The current Astros have been to the AL Championship Series six years in a row, winning the World Series twice, including last fall in six games over the surprising Philadelphia Phillies. They did it last year under Dusty Baker, who won the World Series for the first time after 25 years as a big-league manager, and at 74, Baker could realistically do it again.

The Rangers have never won the World Series, having lost to the San Francisco Giants and St. Louis Cardinals, respectively, in 2010 and 2011. They haven’t made the playoffs since 2016.

Enter Bochy, whose managerial resume boasts three World Series wins. During the initial costly rebuild phase of 2022, when the Rangers spent a total of $500 million over 10 years on a pair of stellar middle infielders in Seager and Semien, the club fell flat. They lost 94 games and finished 38 games out of first place.

“On paper last year there wasn’t much to be excited about,” Young said. “But [if] you dug a little bit deeper and looked beneath the surface, I thought there were a lot of positive things.”

Long-time general manager Jon Daniels and manager Chris Woodward were the immediate casualties. Young, who replaced Daniels a year ago, disposed of interim manager Tony Beasley at the end of the season. The Rangers hadn’t hired a manager with any experience since Buck Showalter was fired in 2006. Thus, Bochy, who left the Giants as manager after the 2019 season, was No. 1 on Young’s extensive list of candidates.

The reasons for Bochy’s San Francisco departure were compound. Among them, he didn’t want to work for their analytically driven GM Farhan Zaidi. “I’ve adjusted to the new rules and the analytics, but I liked managing better in the old days,” he said this week.

And after a series of heart issues, Bochy’s wife, Kim, wanted him to retire, or at least take a break. But after spending three years on the sidelines, Bochy was itching to get back, saying now he’s completely healthy.

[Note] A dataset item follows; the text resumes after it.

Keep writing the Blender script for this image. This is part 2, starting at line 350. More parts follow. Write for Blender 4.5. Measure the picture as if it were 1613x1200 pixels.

Bochy wanted to return to the Padres but didn’t mix well with GM A.J. Preller. So Young traveled to Nashville, where the Bochys had relocated to be closer to his son and their three grandchildren. After a seven-hour conversation, Bochy ultimately told him, “Man, I’m in!”

“I overstayed my welcome,” Young said, laughing now about that process. “I left feeling he’s not going to want this after staying so long.”

Bochy was hired only days before his contemporary Baker won the World Series. Now Bochy’s attempting to do what he did in the past: win for the first time with a formerly moribund franchise. In San Diego, he was the backup catcher behind Terry Kennedy on the 1984 team, the first to win a pennant, and 14 years later managed the second and last Padres’ pennant winner. In San Francisco, his 2010 team was the first to win a World Series since the Giants moved from New York to the West Coast in 1957.

When asked which of those were his favorite team, he said: “That’s like asking me which of my three grandchildren I like best. But it has to be the first one [to win it all]. That was special. And that 1998 team was something. Those guys still stay in touch. It was special, too.”

Now, he has a chance to do something special with the Rangers. Bochy said he’s trying to take losses easier than he did in the past, but he was clearly perturbed this week as the Rangers dropped a pair of winnable games to the suddenly resurgent Arizona Diamondbacks.

“I have to answer your questions, too,” Bochy quipped, apparently joking about my presence. We’ve known each other since 1983, so he’s had 40 years to get used to that.

But Bochy knows too well it’s winning time as he nears the end of his 26th season of managing.

“You can’t place a value on wisdom,” Young added. “And Boch offers all of that.”